Mike D of the Beastie Boys helped maintain a high energy throughout the show, proving that even after 20 years, the Boys still know how to rock.

Paul Wellman

Mike D of the Beastie Boys helped maintain a high energy throughout the show, proving that even after 20 years, the Boys still know how to rock.

Beastie Boys

At the Santa Barbara Bowl, Thursday, August 23.

After 20-some odd years reigning as hip-hop’s most funktastic white guys from New York, the Beastie Boys have whetted their live performances into a finely tuned display of showmanship that weaves seamlessly in and out of the many epochs of their discography. Recently, the Beasties have taken a break from their usual party anthems to release The Mix-Up-an entirely instrumental album that explores the group’s post-punk, jazz, bossa nova, and dub influences. Curiously, the Boys’ performance at the Bowl last Thursday seemed to neglect their laundry list of classics for these instrumental stylings, raising the question: are the Beasties outgrowing their party-hardy lifestyle?

By Paul Wellman

Constantly remixing and revising themselves, Michael “Mike D” Diamond, Adam “Ad-Rock” Horovitz, and Adam “MCA” Yauch flow like water onstage. Under the all-powerful hand of Mix Master Mike, the beats that made up Thursday night’s set would often stop on a dime, allowing the three a quick respite to poke fun at MCA’s sleek maroon sailor suit, blame each other for a mistake, or simply break out in an improvised a capella harmony.

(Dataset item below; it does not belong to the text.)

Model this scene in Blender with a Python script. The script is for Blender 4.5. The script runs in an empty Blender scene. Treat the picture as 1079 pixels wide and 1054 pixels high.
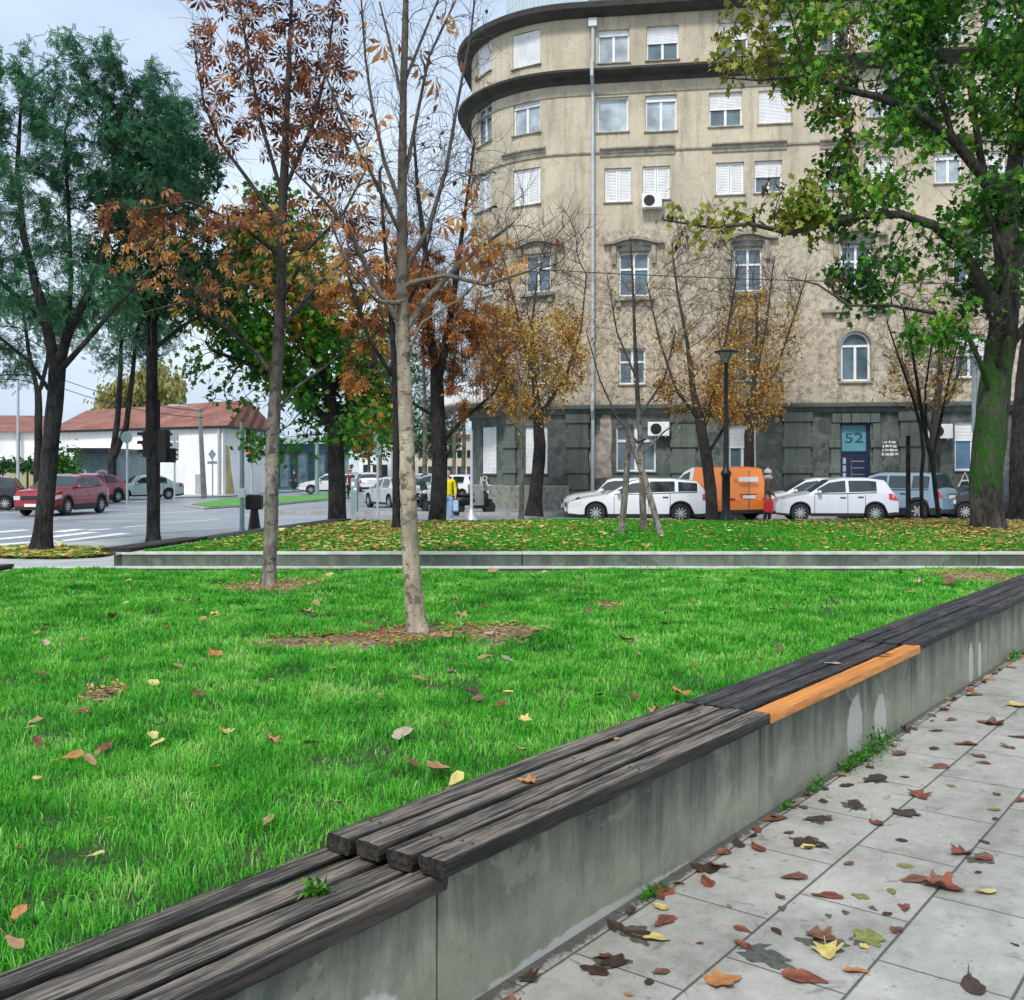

In a way, the Beastie Boys perform almost in skits, as they each vacillate between instruments and mikes. There was a clear divide between the instrumental and the lyrical material, the former of which the trio seemed personally more absorbed in. Naturally, seeing classics like “Sure Shot” and “Brass Monkey” come to life on stage will create quite the party, but the most interesting minutes of the night were the lights-out, shades-drawn multi-instrumentalism of Mix-Up selections like “B for my Name,” “14th Street Break,” and “Dramastically Different.”

By Paul Wellman

Not ones to neglect their past, the microphone fiends also took time out to pay homage to their hardcore punk roots with several old school tracks that inspired some heavy moments in the mosh-pit. “So Watcha Want” was quick to pick up the momentum, topped only by the epic arena ballad “No Sleep ‘Til Brooklyn.” The Boys left the crowd with “Check It Out”-the reckless single off 2004’s To the Five Boroughs-before fleeing the stage as Mix Master Mike performed a daring, beat-juggling turntable solo.

The Beasties returned to the deafening “Intergalactic” before going instrumental one last time and dishing out more from their latest release. It seemed all would end on a quiet note until “Sabotage” flipped the place over. And when the three fled the scene-leaving behind echoing cries of “Oh my god, it’s a mirage / I’m telling y’all it’s sabotage!”-they proved that, even after 20 years, the Beasties remain amazing, talented, and shockingly forward-thinking musicians.